財団主催で「第5回Kフォーラム」を8月6日(金)、7日(土)、8日(日)の3日間、ホテルアソシア高山リゾートで開催いたしました。激しい雷雨に見舞われ変電所に落雷、20分間停電するというアクシデントもありましたが、そのようなことにもかかわらず、発表の途中でもどんどん質疑応答が行われ、活気に満ちたフォーラムとなりました。

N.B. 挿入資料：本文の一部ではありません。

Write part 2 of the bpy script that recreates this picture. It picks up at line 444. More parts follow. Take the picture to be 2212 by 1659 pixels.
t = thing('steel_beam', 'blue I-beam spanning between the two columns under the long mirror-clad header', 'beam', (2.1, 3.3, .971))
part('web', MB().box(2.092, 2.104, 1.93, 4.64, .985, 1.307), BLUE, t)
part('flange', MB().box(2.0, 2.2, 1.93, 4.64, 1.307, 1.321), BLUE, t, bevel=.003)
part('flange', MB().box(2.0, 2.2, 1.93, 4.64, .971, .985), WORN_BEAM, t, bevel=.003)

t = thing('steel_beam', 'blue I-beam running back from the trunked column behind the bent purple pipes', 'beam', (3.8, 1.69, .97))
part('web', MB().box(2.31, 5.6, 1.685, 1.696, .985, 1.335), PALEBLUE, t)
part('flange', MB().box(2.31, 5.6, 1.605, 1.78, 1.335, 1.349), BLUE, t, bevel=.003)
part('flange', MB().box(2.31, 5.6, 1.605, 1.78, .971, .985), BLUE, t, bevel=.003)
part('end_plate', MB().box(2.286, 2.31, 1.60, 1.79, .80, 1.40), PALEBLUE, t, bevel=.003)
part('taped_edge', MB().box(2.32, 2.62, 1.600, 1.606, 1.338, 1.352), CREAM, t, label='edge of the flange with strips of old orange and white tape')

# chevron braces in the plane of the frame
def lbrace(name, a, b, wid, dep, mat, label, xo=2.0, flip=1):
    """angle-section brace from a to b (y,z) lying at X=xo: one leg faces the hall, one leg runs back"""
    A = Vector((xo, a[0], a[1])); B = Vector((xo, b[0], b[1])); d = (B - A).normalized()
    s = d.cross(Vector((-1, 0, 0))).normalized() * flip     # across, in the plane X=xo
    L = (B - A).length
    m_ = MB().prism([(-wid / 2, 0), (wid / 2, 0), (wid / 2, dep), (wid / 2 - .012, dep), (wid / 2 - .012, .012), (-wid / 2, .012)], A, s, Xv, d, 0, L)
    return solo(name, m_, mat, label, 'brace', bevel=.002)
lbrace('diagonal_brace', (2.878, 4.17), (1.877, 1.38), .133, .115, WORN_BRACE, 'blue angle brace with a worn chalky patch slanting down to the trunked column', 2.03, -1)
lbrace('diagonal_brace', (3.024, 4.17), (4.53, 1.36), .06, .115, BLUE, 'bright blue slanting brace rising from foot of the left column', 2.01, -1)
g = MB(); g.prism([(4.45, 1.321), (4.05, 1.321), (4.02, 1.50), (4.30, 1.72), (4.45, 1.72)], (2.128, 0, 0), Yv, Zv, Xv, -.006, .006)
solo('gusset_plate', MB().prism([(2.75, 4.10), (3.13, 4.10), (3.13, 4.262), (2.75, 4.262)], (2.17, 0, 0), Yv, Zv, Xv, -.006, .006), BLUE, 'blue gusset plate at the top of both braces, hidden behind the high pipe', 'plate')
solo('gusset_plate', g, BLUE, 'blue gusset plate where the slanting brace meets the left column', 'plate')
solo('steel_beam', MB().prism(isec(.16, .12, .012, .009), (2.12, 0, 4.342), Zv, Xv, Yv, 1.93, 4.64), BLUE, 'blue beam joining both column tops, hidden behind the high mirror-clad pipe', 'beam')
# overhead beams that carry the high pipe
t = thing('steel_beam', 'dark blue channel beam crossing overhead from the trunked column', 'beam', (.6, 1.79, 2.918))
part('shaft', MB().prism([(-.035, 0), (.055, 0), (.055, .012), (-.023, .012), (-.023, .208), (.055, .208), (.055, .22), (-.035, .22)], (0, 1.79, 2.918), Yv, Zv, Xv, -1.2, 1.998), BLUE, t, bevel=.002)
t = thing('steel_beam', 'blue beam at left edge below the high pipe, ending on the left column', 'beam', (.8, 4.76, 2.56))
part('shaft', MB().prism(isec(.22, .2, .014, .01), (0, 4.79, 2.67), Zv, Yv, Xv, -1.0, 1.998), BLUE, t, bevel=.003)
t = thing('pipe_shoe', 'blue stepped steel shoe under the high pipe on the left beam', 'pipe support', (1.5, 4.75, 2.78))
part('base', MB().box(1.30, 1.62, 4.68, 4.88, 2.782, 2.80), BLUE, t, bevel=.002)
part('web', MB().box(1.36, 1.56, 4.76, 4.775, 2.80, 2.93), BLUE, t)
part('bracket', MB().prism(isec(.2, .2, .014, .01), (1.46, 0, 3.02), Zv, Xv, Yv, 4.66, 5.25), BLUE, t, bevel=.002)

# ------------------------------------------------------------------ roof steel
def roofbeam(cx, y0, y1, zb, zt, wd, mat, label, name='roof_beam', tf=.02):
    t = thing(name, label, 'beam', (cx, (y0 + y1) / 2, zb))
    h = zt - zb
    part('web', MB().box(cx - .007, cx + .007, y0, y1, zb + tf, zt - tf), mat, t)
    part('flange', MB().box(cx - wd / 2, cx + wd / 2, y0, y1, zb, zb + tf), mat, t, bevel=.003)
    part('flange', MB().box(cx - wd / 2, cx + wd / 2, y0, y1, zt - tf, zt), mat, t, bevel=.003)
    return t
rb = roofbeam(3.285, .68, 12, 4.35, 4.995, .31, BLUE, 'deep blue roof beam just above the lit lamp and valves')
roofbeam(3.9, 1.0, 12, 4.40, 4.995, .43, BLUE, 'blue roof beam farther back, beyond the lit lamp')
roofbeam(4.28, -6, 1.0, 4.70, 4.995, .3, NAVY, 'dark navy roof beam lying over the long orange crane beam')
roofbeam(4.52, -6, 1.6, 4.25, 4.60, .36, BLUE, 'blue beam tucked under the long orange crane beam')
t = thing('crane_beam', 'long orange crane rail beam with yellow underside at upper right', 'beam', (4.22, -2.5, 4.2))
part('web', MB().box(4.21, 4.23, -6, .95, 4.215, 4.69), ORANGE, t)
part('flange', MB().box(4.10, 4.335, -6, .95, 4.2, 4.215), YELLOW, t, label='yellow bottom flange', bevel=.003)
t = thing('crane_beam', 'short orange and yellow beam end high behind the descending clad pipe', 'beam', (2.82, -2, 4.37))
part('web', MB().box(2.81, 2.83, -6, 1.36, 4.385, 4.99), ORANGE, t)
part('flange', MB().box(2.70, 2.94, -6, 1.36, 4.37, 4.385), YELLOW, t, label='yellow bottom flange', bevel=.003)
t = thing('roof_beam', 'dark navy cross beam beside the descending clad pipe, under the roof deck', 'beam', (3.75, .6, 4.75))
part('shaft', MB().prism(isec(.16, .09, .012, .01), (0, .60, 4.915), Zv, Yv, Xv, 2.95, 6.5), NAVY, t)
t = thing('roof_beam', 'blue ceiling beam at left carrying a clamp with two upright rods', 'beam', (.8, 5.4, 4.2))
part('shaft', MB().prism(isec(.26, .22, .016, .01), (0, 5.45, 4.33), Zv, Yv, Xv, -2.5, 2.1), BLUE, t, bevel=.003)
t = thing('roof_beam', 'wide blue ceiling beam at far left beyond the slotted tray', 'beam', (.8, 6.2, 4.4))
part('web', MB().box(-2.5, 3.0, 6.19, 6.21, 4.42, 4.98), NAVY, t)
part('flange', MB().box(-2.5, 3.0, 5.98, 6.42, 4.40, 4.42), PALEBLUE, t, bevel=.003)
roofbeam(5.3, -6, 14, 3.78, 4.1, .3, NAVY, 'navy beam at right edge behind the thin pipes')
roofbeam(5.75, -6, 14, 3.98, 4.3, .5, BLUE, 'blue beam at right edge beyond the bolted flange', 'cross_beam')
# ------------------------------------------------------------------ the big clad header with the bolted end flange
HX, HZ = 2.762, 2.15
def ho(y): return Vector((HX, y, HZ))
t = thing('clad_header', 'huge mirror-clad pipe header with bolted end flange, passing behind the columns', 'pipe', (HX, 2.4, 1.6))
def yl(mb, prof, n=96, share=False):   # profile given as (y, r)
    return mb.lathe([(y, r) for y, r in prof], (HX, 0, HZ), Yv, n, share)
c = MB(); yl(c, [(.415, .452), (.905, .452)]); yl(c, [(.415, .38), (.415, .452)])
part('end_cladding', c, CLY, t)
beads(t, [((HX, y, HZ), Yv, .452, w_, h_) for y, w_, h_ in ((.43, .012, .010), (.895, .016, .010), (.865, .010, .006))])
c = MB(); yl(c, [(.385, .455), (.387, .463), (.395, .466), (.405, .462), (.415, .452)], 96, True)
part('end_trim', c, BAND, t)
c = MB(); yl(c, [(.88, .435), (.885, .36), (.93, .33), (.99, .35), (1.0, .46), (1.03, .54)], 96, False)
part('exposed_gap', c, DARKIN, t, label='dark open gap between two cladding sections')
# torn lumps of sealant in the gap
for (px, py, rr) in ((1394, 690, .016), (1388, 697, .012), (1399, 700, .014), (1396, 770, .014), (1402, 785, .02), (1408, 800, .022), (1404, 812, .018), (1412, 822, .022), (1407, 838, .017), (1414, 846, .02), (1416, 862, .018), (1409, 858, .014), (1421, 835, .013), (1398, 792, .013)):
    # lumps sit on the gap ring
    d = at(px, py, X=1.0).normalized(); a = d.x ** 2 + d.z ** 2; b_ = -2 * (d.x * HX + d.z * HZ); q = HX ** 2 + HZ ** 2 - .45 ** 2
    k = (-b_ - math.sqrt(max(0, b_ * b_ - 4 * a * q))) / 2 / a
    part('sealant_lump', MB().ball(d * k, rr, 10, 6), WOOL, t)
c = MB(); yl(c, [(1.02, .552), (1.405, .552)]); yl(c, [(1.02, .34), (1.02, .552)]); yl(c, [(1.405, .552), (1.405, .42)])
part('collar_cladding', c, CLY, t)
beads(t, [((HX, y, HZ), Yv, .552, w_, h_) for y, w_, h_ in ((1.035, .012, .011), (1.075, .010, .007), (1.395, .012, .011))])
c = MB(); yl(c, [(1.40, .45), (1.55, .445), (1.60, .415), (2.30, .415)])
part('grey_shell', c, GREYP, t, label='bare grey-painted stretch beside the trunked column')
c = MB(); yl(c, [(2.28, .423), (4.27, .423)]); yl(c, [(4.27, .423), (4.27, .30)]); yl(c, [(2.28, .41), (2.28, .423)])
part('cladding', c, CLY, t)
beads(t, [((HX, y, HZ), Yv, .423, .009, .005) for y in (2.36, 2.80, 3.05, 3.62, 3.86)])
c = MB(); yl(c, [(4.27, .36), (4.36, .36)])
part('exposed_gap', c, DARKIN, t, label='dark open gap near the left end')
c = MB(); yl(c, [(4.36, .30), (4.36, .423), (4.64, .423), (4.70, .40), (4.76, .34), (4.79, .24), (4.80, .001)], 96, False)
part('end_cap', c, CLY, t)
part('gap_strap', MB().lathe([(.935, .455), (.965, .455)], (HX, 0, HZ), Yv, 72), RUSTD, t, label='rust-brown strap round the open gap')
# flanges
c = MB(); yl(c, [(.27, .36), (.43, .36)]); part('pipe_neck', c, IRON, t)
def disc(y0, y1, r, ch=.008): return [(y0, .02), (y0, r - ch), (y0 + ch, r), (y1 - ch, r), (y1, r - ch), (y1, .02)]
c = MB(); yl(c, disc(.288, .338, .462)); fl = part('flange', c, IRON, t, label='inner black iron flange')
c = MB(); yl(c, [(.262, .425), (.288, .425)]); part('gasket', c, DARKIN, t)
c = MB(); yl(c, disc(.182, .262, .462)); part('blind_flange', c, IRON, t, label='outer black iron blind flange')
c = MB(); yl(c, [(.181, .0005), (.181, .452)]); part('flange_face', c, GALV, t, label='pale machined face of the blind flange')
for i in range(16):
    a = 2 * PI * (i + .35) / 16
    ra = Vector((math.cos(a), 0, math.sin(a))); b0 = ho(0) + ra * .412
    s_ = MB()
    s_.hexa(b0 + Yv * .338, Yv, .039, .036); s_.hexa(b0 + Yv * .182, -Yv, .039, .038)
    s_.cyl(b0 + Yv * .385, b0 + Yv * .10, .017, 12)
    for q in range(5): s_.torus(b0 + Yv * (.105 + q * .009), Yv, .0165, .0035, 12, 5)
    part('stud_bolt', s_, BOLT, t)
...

いまは情報のリアリティについての考察を深めるべきときであると考えます。ここでリアリティという言葉は、「人間の存在に働きかけるもの、あるいは、働きかけること」の意味で使われています。なるほど、デジタル技術の恩恵で、ボーダレス、グローバリゼーションのお手本のようなコンピュータネットワークシステムが展開されました。言うまでもなくこのシステムは、インテリジェンスを基底にしております。それが故に、知能によって恣意的に記号化され、映像化された情報のリアリティについて強い疑念が湧くことがあります。

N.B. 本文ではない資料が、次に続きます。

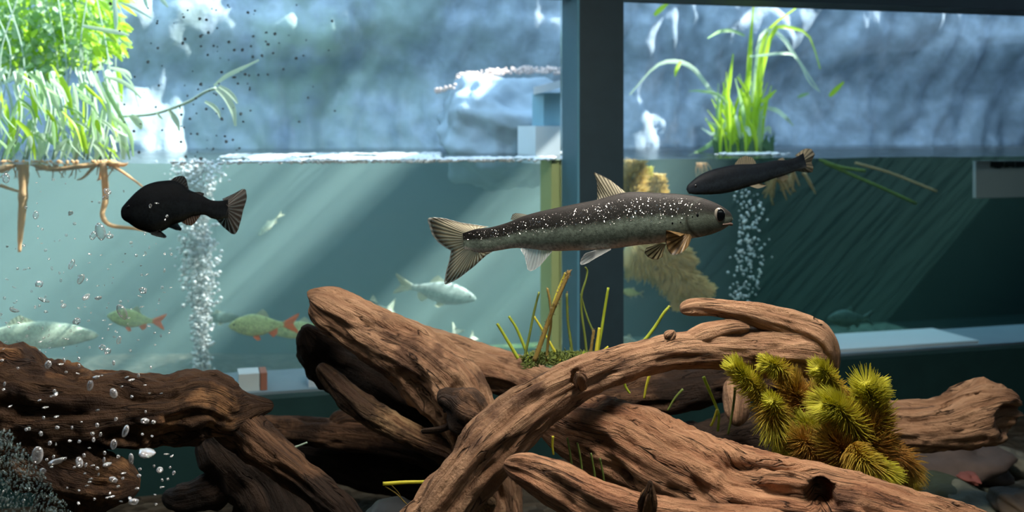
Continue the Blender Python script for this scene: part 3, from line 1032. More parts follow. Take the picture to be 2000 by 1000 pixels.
# the black fish
bf = Fish('black_fish', 'stout black fish facing left in front of the rising bubble column', 'fish', (236, 412), (446, 408),
          [(236, 412), (237.5, 407), (241, 402), (252, 389.5), (268, 373.5), (284, 362), (300, 356), (319, 353), (340, 353), (358, 361), (369, 370.5), (380, 375), (396, 382), (409, 389.5), (425, 392), (446, 390)],
          [(236, 412), (237, 421), (240, 427), (252, 435.5), (268, 446), (284, 452), (304, 456), (322, 449), (338, 439), (356, 433), (372, 424), (388, 420.5), (402, 420.5), (412, 426), (428, 429), (446, 425)],
          0.80, 0.03, 0.62, M['blackfish'])
bf.fin('tail_fin', [(436, 391), (446, 404), (440, 428)], [(428, 390), (452, 379), (468, 370), (475, 371), (477.5, 387), (474, 400), (470, 412), (466, 430), (460, 451), (454, 460), (447, 459), (431, 446), (415, 429)], M['blackfin'], 0, 0.008, 0.0010, 60, 14)
bf.fin('dorsal_fin', [(325, 355), (345, 357), (367, 370)], [(331, 354), (341, 346), (352, 343), (360, 344.5), (364, 350), (366, 358), (369, 371)], M['blackfin2'], 0, 0, 0.0010)
bf.fin('adipose_fin', [(380, 377), (388, 380), (397, 385)], [(381, 375), (390, 374.5), (399, 377.5), (398, 381), (396, 384)], M['blackfin2'], 0, 0, 0.0010, 20)
bf.fin('anal_fin', [(354, 430), (372, 422), (392, 419)], [(354, 434), (364, 439.5), (374, 441), (381, 435.5), (387, 427), (392, 421)], M['blackfin3'], 0, 0, 0.0010)
bf.fin('pelvic_fin', [(298, 452), (308, 450), (318, 446)], [(306, 455), (318, 459), (332, 462), (336, 460), (334, 456), (322, 446)], M['blackfin2'], -0.4, -0.008, 0.0012)
bf.fin('pelvic_fin', [(318, 444), (328, 440), (336, 435)], [(324, 447), (336, 452), (346, 453), (348, 449), (342, 441), (338, 434)], M['blackfin2'], 0.3, 0.006, 0.0012)
bf.eye((256, 404), 4.2, mi=M['blackfish'])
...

また一方では、ロボット技術の革新によってヒューマノイドが開発され、その人工口唇は、高度な音声合成技術を介してなにごとかを人間に語りかけようとしているかのごとく思われます。技術者は、どのようなリアリティをロボット音声に託そうとしているのでしょうか。そこには、個々に成熟させた技術の組み合わせを、直接、リアルな人間の姿に写し込む安易さが見え隠れすることがないでしょうか。
このようなとき、人間の情報活動の原初の姿に立ち戻ってみることが有意義であると考えます。生身の人間の匂いを漂わす情報活動は、Speech
Communicationです。そこで情報活動の中身は何であれ、それをコミュニケーションの概念のもとでセグメント化して、個々のセグメントを「対話」と呼んでみます。この対話は、本来、身体レベルからメンタルレベルまでを含む包括的なものであり、記号の表層のみからではその本質、言い換えればコミュニケーションのリアリティに近づけないと考えます。

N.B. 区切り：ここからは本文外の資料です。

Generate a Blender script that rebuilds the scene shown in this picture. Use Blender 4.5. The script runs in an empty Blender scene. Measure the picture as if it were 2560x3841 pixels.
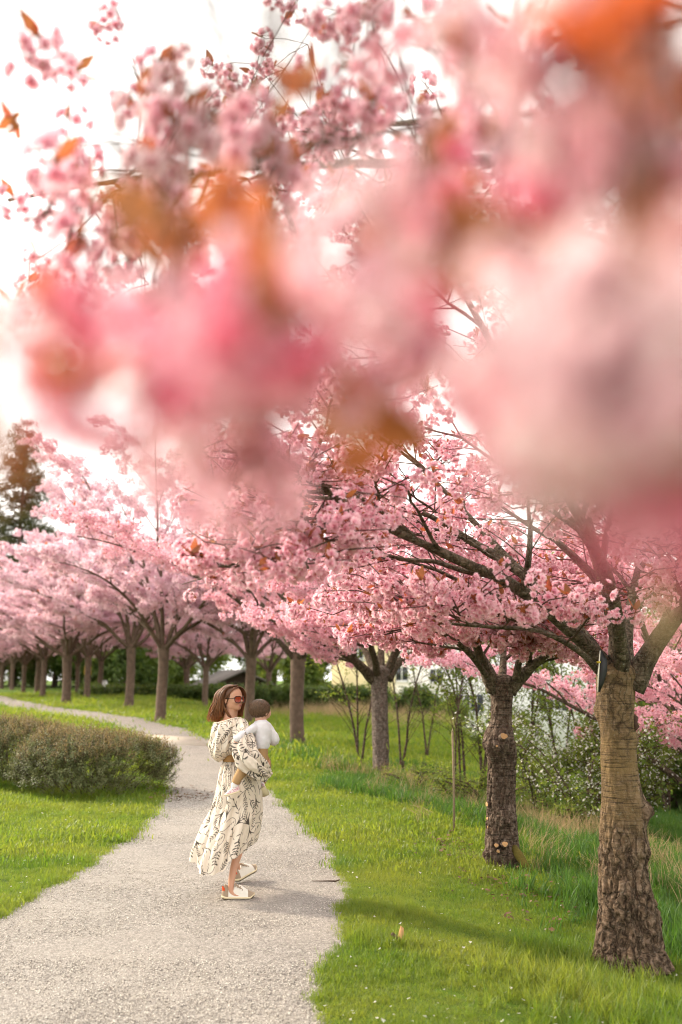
import bpy, math, random
import numpy as np
from mathutils import Vector, Matrix, noise as mnoise

S = bpy.context.scene
COL = S.collection
R = math.radians

# ------------------------------------------------------------------ camera
CAM_Z, PITCH, F = 1.61, R(9.6), 35.0 / 36.0 * 3841.0
cam_d = bpy.data.cameras.new('camera')
cam = bpy.data.objects.new('camera', cam_d)
COL.objects.link(cam)
cam.location = (0, 0, CAM_Z)
cam.rotation_euler = (R(90) + PITCH, 0, 0)
cam_d.sensor_width = 36
cam_d.sensor_fit = 'AUTO'
cam_d.lens = 35
cam_d.clip_start = 0.02
cam_d.clip_end = 3000
cam_d.dof.use_dof = True
cam_d.dof.focus_distance = 7.7
cam_d.dof.aperture_fstop = 1.5
S.camera = cam

# ------------------------------------------------------------------ sky
SUN_EL, SUN_AZ = R(27), math.atan2(-0.86, 0.50)      # azimuth from +Y towards +X
world = bpy.data.worlds.new('World')
S.world = world
world.use_nodes = True
wn, wl = world.node_tree.nodes, world.node_tree.links
wn.clear()
sky = wn.new('ShaderNodeTexSky')
sky.sky_type = 'NISHITA'
sky.sun_disc = False
sky.sun_elevation = SUN_EL
sky.sun_rotation = SUN_AZ
sky.air_density = 1.0
sky.dust_density = 3.0
tc = wn.new('ShaderNodeTexCoord')
mp = wn.new('ShaderNodeMapping')
mp.inputs['Scale'].default_value = (1.0, 1.0, 2.2)
nz = wn.new('ShaderNodeTexNoise')
nz.inputs['Scale'].default_value = 2.6
nz.inputs['Detail'].default_value = 7
nz.inputs['Roughness'].default_value = 0.58
rp = wn.new('ShaderNodeValToRGB')
rp.color_ramp.elements[0].position = 0.30
rp.color_ramp.elements[0].color = (0.80, 0.80, 0.80, 1)
rp.color_ramp.elements[1].position = 0.55
rp.color_ramp.elements[1].color = (0.97, 0.97, 0.97, 1)
nz2 = wn.new('ShaderNodeTexNoise')
nz2.inputs['Scale'].default_value = 4.5
nz2.inputs['Detail'].default_value = 6
rp2 = wn.new('ShaderNodeValToRGB')
rp2.color_ramp.elements[0].position = 0.35
rp2.color_ramp.elements[0].color = (9.8, 9.6, 9.2, 1)
rp2.color_ramp.elements[1].position = 0.65
rp2.color_ramp.elements[1].color = (13.0, 12.4, 11.5, 1)
mx = wn.new('ShaderNodeMix')
mx.data_type = 'RGBA'
bg = wn.new('ShaderNodeBackground')
bg.inputs['Strength'].default_value = 0.11
wo = wn.new('ShaderNodeOutputWorld')
wl.new(tc.outputs['Generated'], mp.inputs['Vector'])
wl.new(mp.outputs['Vector'], nz.inputs['Vector'])
wl.new(mp.outputs['Vector'], nz2.inputs['Vector'])
wl.new(nz.outputs['Fac'], rp.inputs['Fac'])
wl.new(nz2.outputs['Fac'], rp2.inputs['Fac'])
wl.new(rp.outputs['Color'], mx.inputs['Factor'])
wl.new(sky.outputs['Color'], mx.inputs[6])
wl.new(rp2.outputs['Color'], mx.inputs[7])
wl.new(mx.outputs[2], bg.inputs['Color'])
wl.new(bg.outputs['Background'], wo.inputs['Surface'])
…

このような、情報活動の萌芽的要素は対話であるという視点から実証的な分析とシミュレーションを通して対話について語り合い、ITやロボット技術の深化に寄与したい。これが、本フォーラムの開催趣旨であります。
なお、本フォーラムは研究発表会ではなくて、各参加者にご披露いただく話題を中心にブレーンストーミングを行うと言った、あまりプログラムされない討論会であることを願っていることを申し添えます。